What uses 64byte packets? The 10G in my case would storage plus vm networks coming out of hypervisors, so mixed 1500/9000mtu.

That’s good. I like VyOS a lot, but rolling release on the important network hardware is a no go for me.

I imagine this is why VyOS was outperforming pfsense (and presumably OpenBSD). I had dreamed of consolidating the whole gateway and switch but I do want to use pf, so probably still need to keep them separate.

vlan tagging can be offloaded on the NIC (at least some NICs). I’m sure pushing traffic between them would add load, but you think having them at all would?

I’m also just realizing that I don’t know how to enable/disable flow control on an interface.

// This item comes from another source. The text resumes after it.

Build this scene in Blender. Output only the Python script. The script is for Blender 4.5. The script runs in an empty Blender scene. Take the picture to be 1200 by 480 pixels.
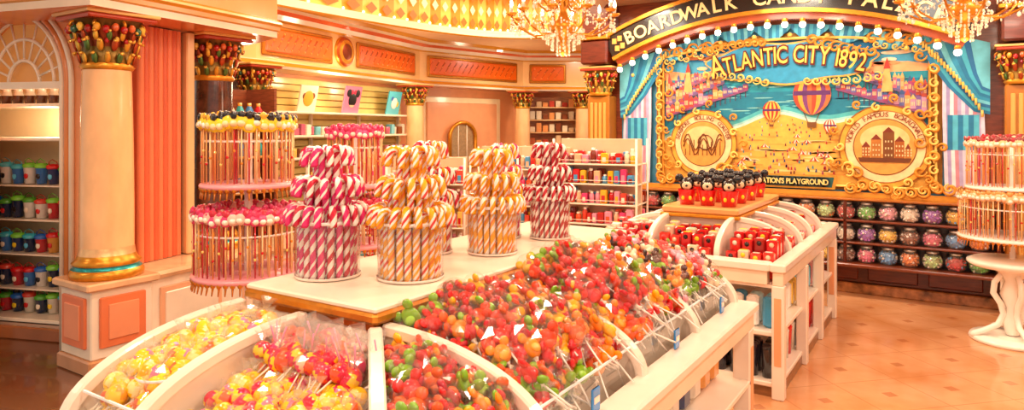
import bpy, math, random
from mathutils import Matrix, Vector
R = random.Random(7)
scene = bpy.context.scene
pi = math.pi

# ------------------------------------------------------------------ colours
def C(h, k=1.0):
    h = h.lstrip('#')
    o = []
    for i in (0, 2, 4):
        c = int(h[i:i+2], 16) / 255.0
        c = c / 12.92 if c <= 0.04045 else ((c + 0.055) / 1.055) ** 2.4
        o.append(c * k)
    return (o[0], o[1], o[2], 1.0)
WHITE = C('f6e6d0'); CREAM = C('f5d49c'); GOLD = C('dc942a'); CORAL = C('ea7c4c'); ORANGE = C('e87a1e')
DWOOD = C('5a1d12'); TEAL = C('2aa3a8'); PINK = C('ee4f86'); RED = C('d5171c'); YEL = C('fbd324'); BLK = C('141014')
GREEN = C('4fa52e'); BLUE = C('1c62b8'); TAN = C('e0a568')

# ------------------------------------------------------------------ materials
MATS = {}
def newmat(name, rough=.5, metal=0., coat=0., noise=.08, nscale=6., emit=0., kind='p', stretch=None, bump=0.0, alpha=1.0, refl=.55):
    m = bpy.data.materials.new(name); m.use_nodes = True
    nt = m.node_tree; N = nt.nodes; L = nt.links
    for n in list(N): N.remove(n)
    out = N.new('ShaderNodeOutputMaterial')
    at = N.new('ShaderNodeAttribute'); at.attribute_name = 'Col'
    tc = N.new('ShaderNodeTexCoord'); mp = N.new('ShaderNodeMapping')
    if stretch: mp.inputs['Scale'].default_value = stretch
    L.new(tc.outputs['Object'], mp.inputs['Vector'])
    nz = N.new('ShaderNodeTexNoise'); nz.inputs['Scale'].default_value = nscale; nz.inputs['Detail'].default_value = 5
    L.new(mp.outputs[0], nz.inputs['Vector'])
    mr = N.new('ShaderNodeMapRange'); mr.inputs[1].default_value = .3; mr.inputs[2].default_value = .7
    mr.inputs[3].default_value = 1 - noise * 1.6; mr.inputs[4].default_value = 1 + noise
    L.new(nz.outputs[0], mr.inputs[0])
    vm = N.new('ShaderNodeVectorMath'); vm.operation = 'SCALE'
    L.new(at.outputs['Color'], vm.inputs[0]); L.new(mr.outputs[0], vm.inputs['Scale'])
    if kind == 'film':
        tr = N.new('ShaderNodeBsdfTransparent'); gl = N.new('ShaderNodeBsdfGlossy'); gl.inputs['Roughness'].default_value = rough
        df = N.new('ShaderNodeBsdfDiffuse'); L.new(at.outputs['Color'], df.inputs[0])
        lw_ = N.new('ShaderNodeLayerWeight'); lw_.inputs[0].default_value = .5
        pw = N.new('ShaderNodeMath'); pw.operation = 'POWER'; pw.inputs[1].default_value = 3.0; L.new(lw_.outputs['Facing'], pw.inputs[0])
        mu_ = N.new('ShaderNodeMath'); mu_.operation = 'MULTIPLY_ADD'; mu_.inputs[1].default_value = refl; mu_.inputs[2].default_value = .05
        L.new(pw.outputs[0], mu_.inputs[0])
        m1 = N.new('ShaderNodeMixShader'); m1.inputs[0].default_value = alpha
        L.new(tr.outputs[0], m1.inputs[1]); L.new(df.outputs[0], m1.inputs[2])
        m2 = N.new('ShaderNodeMixShader'); L.new(mu_.outputs[0], m2.inputs[0])
        L.new(m1.outputs[0], m2.inputs[1]); L.new(gl.outputs[0], m2.inputs[2])
        L.new(m2.outputs[0], out.inputs[0])
    else:
        b = N.new('ShaderNodeBsdfPrincipled')
        L.new(vm.outputs[0], b.inputs['Base Color'])
        b.inputs['Roughness'].default_value = rough; b.inputs['Metallic'].default_value = metal
        b.inputs['Coat Weight'].default_value = coat; b.inputs['Coat Roughness'].default_value = .08
        if emit:
            L.new(at.outputs['Color'], b.inputs['Emission Color']); b.inputs['Emission Strength'].default_value = emit
        if bump:
            bp = N.new('ShaderNodeBump'); bp.inputs['Strength'].default_value = bump; bp.inputs['Distance'].default_value = .01
            L.new(nz.outputs[0], bp.inputs['Height']); L.new(bp.outputs[0], b.inputs['Normal'])
        L.new(b.outputs[0], out.inputs[0])
    MATS[name] = m
newmat('paint', .45, noise=.04)
newmat('satin', .25, coat=.3, noise=.04)
newmat('candy', .14, coat=.5, noise=.05, nscale=30)
newmat('gold', .3, metal=.6, noise=.12, nscale=25, bump=.15)
newmat('stone', .18, coat=.4, noise=.1, nscale=7, stretch=(1,1,.45))
newmat('darkstone', .15, coat=.5, noise=.45, nscale=12)
newmat('wood', .3, coat=.3, noise=.25, nscale=8, stretch=(1, 1, 8))
newmat('mural', .6, noise=.1, nscale=14)
newmat('bulb', .3, emit=6.0, noise=0)
newmat('glow', .4, emit=.35, noise=.05)
newmat('crystal', .05, coat=1, emit=.2, noise=0)  # crystals glow slightly, brightness put into the material
newmat('acrylic', .03, kind='film', alpha=.05, refl=.95)
newmat('film', .1, kind='film', alpha=.1)
newmat('wrap', .06, kind='film', alpha=.015, refl=.32)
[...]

Seems like something I should have done by now…

Most of the L3 stack will ignore packets with other hosts mac addresses - various protocol handler code just doesn’t get called at all and it all stays in the bridge.

If it’s internet facing and you plan to (or want to for some reason) do your own ddos mitigation - it’s good to plan for 64B frames and not rely on closed source vendor provided code or ASICs.
Regular ISPs plan for 512B (e.g. 2Mpps translates to 1GBps), but with 1500 or 9000 byte frames it should be easy.

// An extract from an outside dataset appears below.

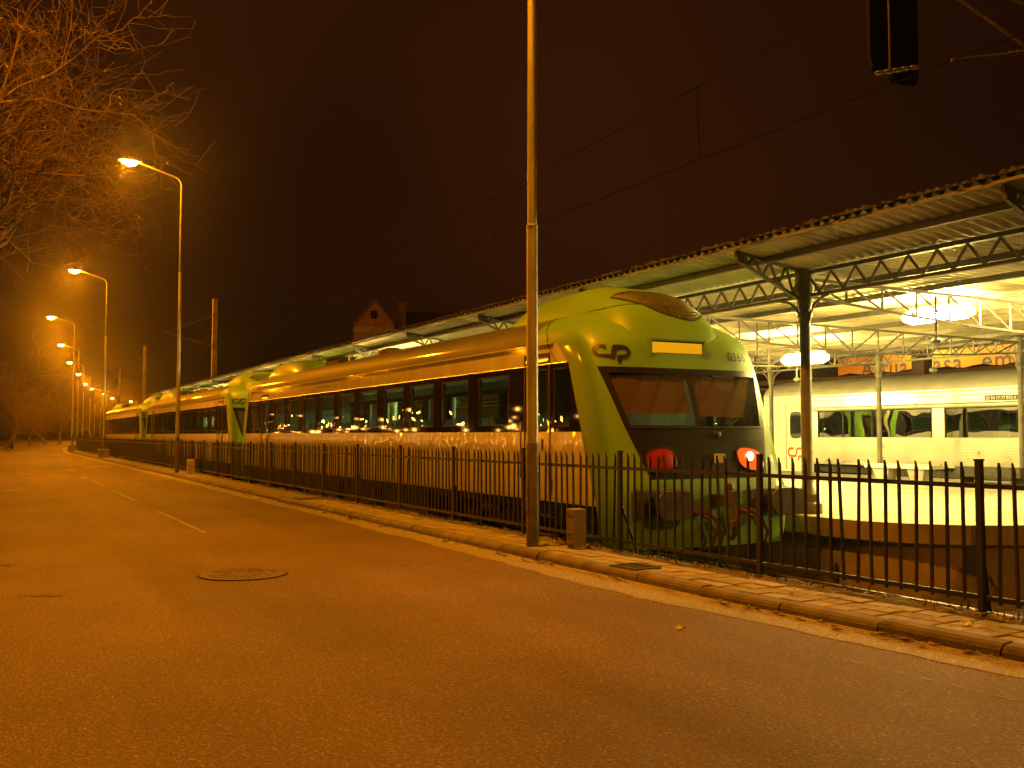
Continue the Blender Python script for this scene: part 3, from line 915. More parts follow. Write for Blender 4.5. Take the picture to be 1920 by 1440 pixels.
def make_side(root, s):
    """s=-1 the side towards the road, +1 the platform side"""
    def X(z, o_=0): return s*(Wd(z)+o_)
    def yend(z, e): return yb(z) if e < 0 else -yb(z)
    lo_ = MB()
    zz = [ZSK, 1.05, 1.3, 1.45, 1.56]
    ys = np.linspace(0, 1, 30)
    rows = []
    for z in zz:
        a, c = yend(z, -1), yend(z, 1)
        rows.append([(X(z), a+(c-a)*t, z) for t in ys])
    lo_.grid(rows)
    lo_.build('lower_side', M['white'], root, True)
    # rolled sill moulding that catches the lamps
    rows = []
    for (z, o_) in [(1.56, .0), (1.64, .004), (1.72, .008), (1.80, .010), (1.88, .008), (1.94, .005), (1.98, .002), (2.012, .0)]:
        a, c = yend(z, -1), yend(z, 1)
        rows.append([(X(z, o_), a+(c-a)*t, z) for t in np.linspace(0, 1, 60)])
    MB().grid(rows).build('sill_panel', M['wavy'], root, True)
    rows = []
    for z in [ZWT, 3.15, 3.25, ZG]:
        a, c = yend(z, -1), yend(z, 1)
        rows.append([(X(z), a+(c-a)*t, z) for t in ys])
    upo = MB().grid(rows).build('upper_side', M['white'], root, True)
    # gutter
    MB().bar((X(ZG, .012), -9.9, ZG+.008), (X(ZG, .012), 9.9, ZG+.008), .03, .022).build('gutter', M['white'], root)
    MB().bar((X(ZWT, .006), yend(ZWT, -1), ZWT), (X(ZWT, .006), yend(ZWT, 1), ZWT), .016, .014).build('window_trim', M['chrome'], root)
    # band with openings
    bd = MB()
    zl = [2.012, 2.02]
    def quad(y0, y1, z0, z1, e0=None, e1=None):
        ya0 = yend(z0, -1) if e0 else y0; yb0 = yend(z0, 1) if e1 else y1
        ya1 = yend(z1, -1) if e0 else y0; yb1 = yend(z1, 1) if e1 else y1
        bd.add([(X(z0), ya0, z0), (X(z0), yb0, z0), (X(z1), yb1, z1), (X(z1), ya1, z1)], [(0,1,2,3)])
    H = sorted(HOLES)
    prev = None
    for i, (y0, y1, z0, z1) in enumerate(H):
        if prev is None: quad(0, y0, 2.012, ZWT, True, False)
        else: quad(prev, y0, 2.012, ZWT)
        quad(y0, y1, 2.012, z0); quad(y0, y1, z1, ZWT)
        prev = y1
    quad(prev, 0, 2.012, ZWT, False, True)
    band = bd.build('window_band', M['band'], root)
    for (y0, y1, z0, z1) in H:
        w_ = MB().add([(X(z0, -.008), y0, z0), (X(z0, -.008), y1, z0), (X(z1, -.008), y1, z1), (X(z1, -.008), y0, z1)], [(0,1,2,3)])
        w_.build('window', M['sideglass'], band)
        rv = MB()  # reveal
        t_ = .03
        xi = X(z0, -.06)
        xo = X(z0, -.004)
        rv.box(min(xi,xo), max(xi,xo), y0-.0, y0+.02, z0, z1); rv.box(min(xi,xo), max(xi,xo), y1-.02, y1, z0, z1)
        rv.box(min(xi,xo), max(xi,xo), y0+.02, y1-.02, z0, z0+.02); rv.box(min(xi,xo), max(xi,xo), y0+.02, y1-.02, z1-.02, z1)
        rv.build('window_frame', M['black'], band)
    for (y0, y1) in DOORS:
        d = MB()
        xo, xi = X(2.0, .014), X(2.0, -.004)
        a, c = min(xo, xi), max(xo, xi)
        d.box(a, c, y0, y0+.035, 1.0, 3.22); d.box(a, c, y1-.035, y1, 1.0, 3.22); d.box(a, c, y0+.035, y1-.035, 3.185, 3.22)
        dr = d.build('door_frame', M['black'], root)
        MB().box(a, c, y0+.05, y1-.05, 3.09, 3.13).build('door_hood', M['chrome'], dr)
        for yh in (y0-.05, y1+.05):
            hx = X(2.0, .05)
            MB().tube([(X(2.0, 0), yh, 2.18), (hx, yh, 2.15), (hx, yh, 1.30), (X(1.6, 0), yh, 1.27)], .014, 6).build('handrail', M['chrome'], dr, True)
        MB().box(a, c, y0+.2, y0+.26, 1.75, 1.90).build('door_handle', M['black'], dr)
        st = MB()
        for zq in (.42, .72):
            st.box(min(s*1.30, s*1.50), max(s*1.30, s*1.50), y0+.05, y1-.05, zq, zq+.03)
        st.build('door_steps', M['under'], dr)
    # small lettering row and plates on the upper band
    for k, (yq, wq) in enumerate([(-.2, .10), (.6, 1.1)]):
        pass
    return upo

def make_railcar():
    root = empty('railcar')
    # roof between the two noses
    zr = [z for z in LV if z >= ZG]
    cs = [(-Wd(z), z) for z in zr] + [(0, ZC-.001)] + [(Wd(z), z) for z in zr[::-1]]
    ysr = np.linspace(YEND, -YEND, 20)
    rf = MB().grid([[(x, y, z) for (x, z) in cs] for y in ysr]).build('roof', M['roofgrey'], root, True)
    # roof fittings
    v = MB().cbox(-.95, -.45, 2.6, 3.7, 3.7, 4.02, .03); v.box(-.98, -.42, 2.55, 3.75, 4.02, 4.05); v.box(-.78, -.62, 3.0, 3.2, 4.05, 4.12)
    v.build('exhaust_box', M['under'], rf)
    MB().lathe([(.34, 3.80), (.34, 3.92), (.30, 3.98), (.15, 4.03), (.01, 4.04)], 20, (-.55, -.4, .02)).build('roof_vent', M['roofgrey'], rf, True, 40)
    MB().tube([(-.85, 1.9, 3.7), (-.85, 1.9, 3.98), (-.75, 1.95, 4.02)], .03, 6).build('vent_pipe', M['chrome'], rf)
    # front end and rear end
    before = set(root.children)
    make_nose(root, True, None)
    ends = [c for c in root.children if c not in before]
    for c in ends:
        d = copy_tree(c, root); d.rotation_euler = (0, 0, math.pi) if d.rotation_euler.z == 0 else d.rotation_euler
    for s in (-1, 1): make_side(root, s)
    # interior
    MB().box(-1.42, 1.42, -9.6, 9.6, 1.10, 1.16).build('floor', M['interior'], root)
    MB().box(-1.30, 1.30, -9.6, 9.6, 3.20, 3.23).build('ceiling', M['interior'], root)
    MB().box(-1.40, .35, 5.4, 5.45, 1.16, 3.2).build('saloon_partition', M['interior'], root)
    for yq in (-8.75,):
        MB().box(-1.38, .30, yq, yq+.05, 1.16, 3.2).build('saloon_partition', M['interior'], root)
    sm = MB()
    sm.cbox(-.45, .45, -.22, .22, .0, .42, .04)
    P = []
    for (z, y0, y1) in [(.42, .10, .24), (.7, .16, .29), (1.0, .22, .33), (1.12, .26, .33)]:
        P.append([(-.45, y0, z), (.45, y0, z), (.45, y1, z), (-.45, y1, z)])
    sm.grid(P, True); n0 = len(sm.v); sm.f.append((n0-4, n0-3, n0-2, n0-1))
    seat_mesh = sm.mesh('seat', M['seat'])
    for k in range(8):
        for s in (-1, 1):
            o = add_obj('seat', seat_mesh, root); o.location = (s*.9, -7.6+k*1.58, 1.16)
    MB().cbox(-1.40, -.9, 5.7, 7.3, 1.16, 2.32, .02).build('luggage_counter', M['counter'], root)
    # underframe, equipment boxes, bogies
    MB().box(-1.30, 1.30, -10.6, 10.6, .80, 1.10).build('underframe', M['under'], root)
    for (y0, y1) in [(-4.6, -2.2), (-1.6, .6), (1.2, 4.3)]:
        MB().cbox(-1.38, 1.38, y0, y1, .35, .82, .03).build('equipment_box', M['under'], root)
    wm = MB().lathe([(.06,-.07),(.43,-.07),(.43,-.03),(.40,-.02),(.40,.05),(.15,.06),(.06,.09)], 24)
    wheel_mesh = wm.mesh('wheel', M['wheel'])
    for yb_ in (-7.6, 7.6):
        bg_ = MB()
        for s in (-1, 1):
            bg_.box(s*1.05-.06, s*1.05+.06, yb_-1.6, yb_+1.6, .42, .62)
            for d in (-1.1, 1.1): bg_.cbox(s*1.08-.10, s*1.08+.10, yb_+d-.16, yb_+d+.16, .28, .60, .03)
        bg_.box(-1.0, 1.0, yb_-.3, yb_+.3, .40, .70)
        bo = bg_.build('bogie', M['under'], root)
        for s in (-1, 1):
            for d in (-1.1, 1.1):
                o = add_obj('wheel', wheel_mesh, bo); o.location = (s*.86, yb_+d, .42); o.rotation_euler = (0, R(90), 0)
    # emblem on each end
    for rz in (0, math.pi):
        l, r_ = stroke(logo_path(), .25)
        H_ = .235
        b_ = ribbon(l, r_, lambda p: on_nose(-1.21+p.x*H_*1.08, 3.16+p.y*H_*.85))
        o = b_.build('emblem', M['logo'], root); o.rotation_euler = (0, 0, rz)
    return root

car1 = make_railcar()
car1.location = (CX, CARC, RAILZ)
tag(car1, 'front railcar of the green and white train, lit amber display and number 0366', 'railcar', 'railcars coupled at the station')
car2 = copy_tree(car1); car2.location = (CX, CARC+24.2, RAILZ)
tag(car2, 'middle railcar of the coupled green and white train', 'railcar', 'railcars coupled at the station')
car3 = copy_tree(car1); car3.location = (CX, CARC+48.4, RAILZ)
tag(car3, 'farthest railcar of the coupled green and white train', 'railcar', 'railcars coupled at the station')
# number only readable on the front car
text_mesh('0366', .185, lambda x, y: on_nose(.84+x*.95, 3.09+y), 'number', M['logo'], car1, 1.12)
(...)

I haven’t watched the video recently, I assume he tried pfsense at first and it didn’t work out. flowtable is a more recent invention than that video and it’s mostly useful for L3 stuff. I suspect any performance difference back in 2016 was due to just better drivers. Unlike linux, BSD has a lot less interest when it comes to enterprise network hardware.

Yep, Linux bridges and most Linux ethernet drivers support it (e.g. the mellanox ones), but it doesn’t offload some of the bridging logic. … mellanox cards support offloading some of the bridging logic too, but that wasn’t used in that video (you can clearly see the cpu usage spiking up to quarter of a core when doing one of the tests where frames come in on one port of a nic and exit out the other at 10gbps between two hosts).

As above there are switches that run linux but that doesn’t mean linux is doing the work. Most commercial switches use ASICs to do the switching work, linux just manages the hardware, provides the configuration interface and does layer 3 routing, etc.

If you’re wanting to do 10 gig I’d suggest getting an actual switch.

It really depends ho many ports and how throughput/latency sensitive you are but I’d not recommend it.

Still digging deeper into the hole. Found this thread on STH: 1U Supermicro Server 6x 10GBE RJ45 X10SLH-LN6TF LGA 1150 H3 X10SLH-N6-ST031 | ServeTheHome Forums

Also a blog where someone ran the numbers for multiple configurations: Battle of the Virtual Routers – blog.kroy.io

For only a couple of machines communicating at once it looks doable at ~9Gbit/s which fits most of my homelab uses in the short term. I am also leaning towards just buying a couple of 40Gbit cards (I got one for $50 on ebay) and using the 10Gbit splitter DACs. This seems like an even cheaper way to do 10GBit with slightly lower power usage than the RJ45 cards. Latency isn’t the biggest concern for most of my use cases, raw bandwidth is more important and there is a parallel 1Gbit network.